▶ RECORDED INFORMATION:
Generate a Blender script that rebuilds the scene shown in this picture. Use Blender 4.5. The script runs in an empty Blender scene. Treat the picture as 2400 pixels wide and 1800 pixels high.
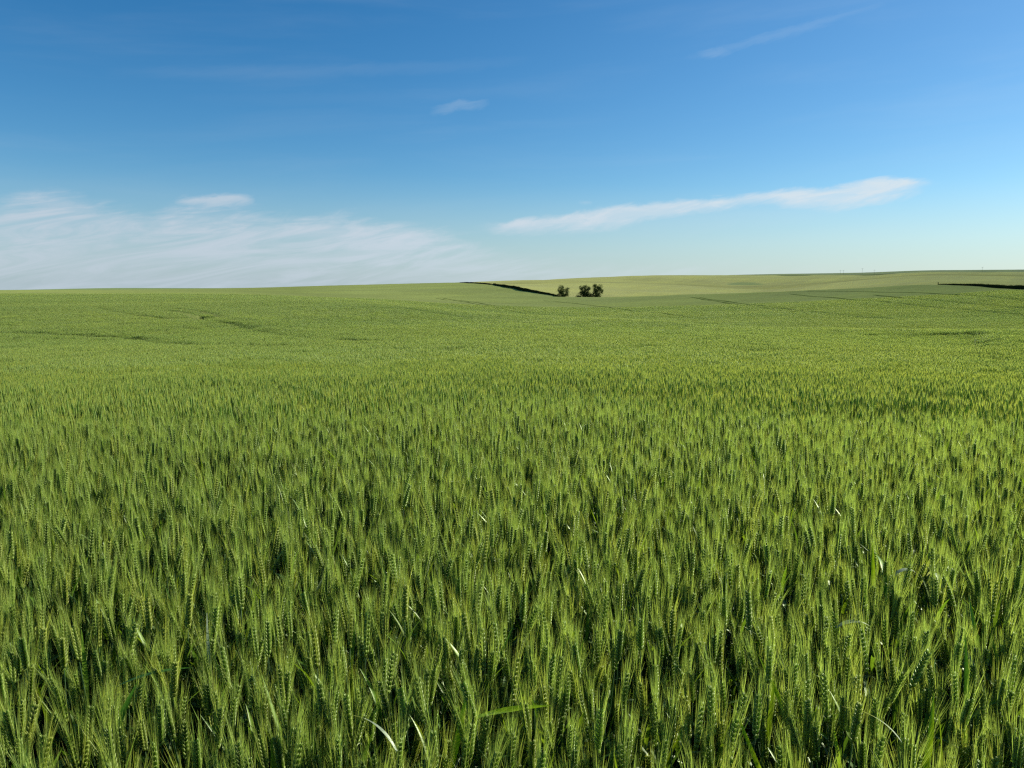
import bpy, math, random
import numpy as np
from math import sin, cos, radians, pi, atan2, sqrt
from mathutils import Vector, Matrix

S = bpy.context.scene
rng = np.random.default_rng(11)
random.seed(5)

# ------------------------------------------------------------------ camera
EYE = 1.75                       # lens height above the soil at the photographer's feet
FPX = 1813.0                     # focal length in pixels of the 2400 px wide photograph
HORIZON_ROW = 665.0
PITCH = math.atan((900 - HORIZON_ROW) / FPX)
cam_data = bpy.data.cameras.new('camera')
cam = bpy.data.objects.new('camera', cam_data)
S.collection.objects.link(cam)
cam.location = (0, 0, EYE)
cam.rotation_euler = (pi / 2 - PITCH, 0, 0)
cam_data.sensor_width = 36.0
cam_data.lens = FPX / 2400 * 36
cam_data.clip_start = 0.05
cam_data.clip_end = 20000
S.camera = cam

def pix(x, y):
    """azimuth (right positive) and elevation of a pixel of the photograph"""
    cx, cy = (x - 1200) / FPX, (900 - y) / FPX
    dx = cx
    dy = cos(PITCH) + cy * sin(PITCH)
    dz = -sin(PITCH) + cy * cos(PITCH)
    return atan2(dx, dy), atan2(dz, sqrt(dx * dx + dy * dy))

# ------------------------------------------------------------------ light
SUN_EL = radians(27)
SUN_AZ = radians(69)             # clockwise from the view direction, i.e. to the right
SUN_STRENGTH = 5.0
SKY_STRENGTH = 0.058
sun_data = bpy.data.lights.new('sun', 'SUN')
sun_data.energy = SUN_STRENGTH
sun_data.angle = radians(0.5)
sun_data.color = (1.0, 0.93, 0.80)
sun = bpy.data.objects.new('sun', sun_data)
S.collection.objects.link(sun)
sd = Vector((sin(SUN_AZ) * cos(SUN_EL), cos(SUN_AZ) * cos(SUN_EL), sin(SUN_EL)))
sun.rotation_euler = sd.to_track_quat('Z', 'Y').to_euler()

S.view_settings.view_transform = 'Standard'
S.view_settings.look = 'None'
S.view_settings.exposure = 0.85
S.view_settings.gamma = 1.0
S.view_settings.use_curve_mapping = False
S.cycles.use_denoising = False
S.cycles.max_bounces = 6
S.cycles.diffuse_bounces = 3
S.cycles.glossy_bounces = 2
S.cycles.transmission_bounces = 3
S.cycles.sample_clamp_indirect = 4.0
S.cycles.filter_width = 1.3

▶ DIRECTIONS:
Check each line above for the string "pixels" and report how many lines have it, giving only the number.

▶ RESPONSE TO THIS EXERCISE:
2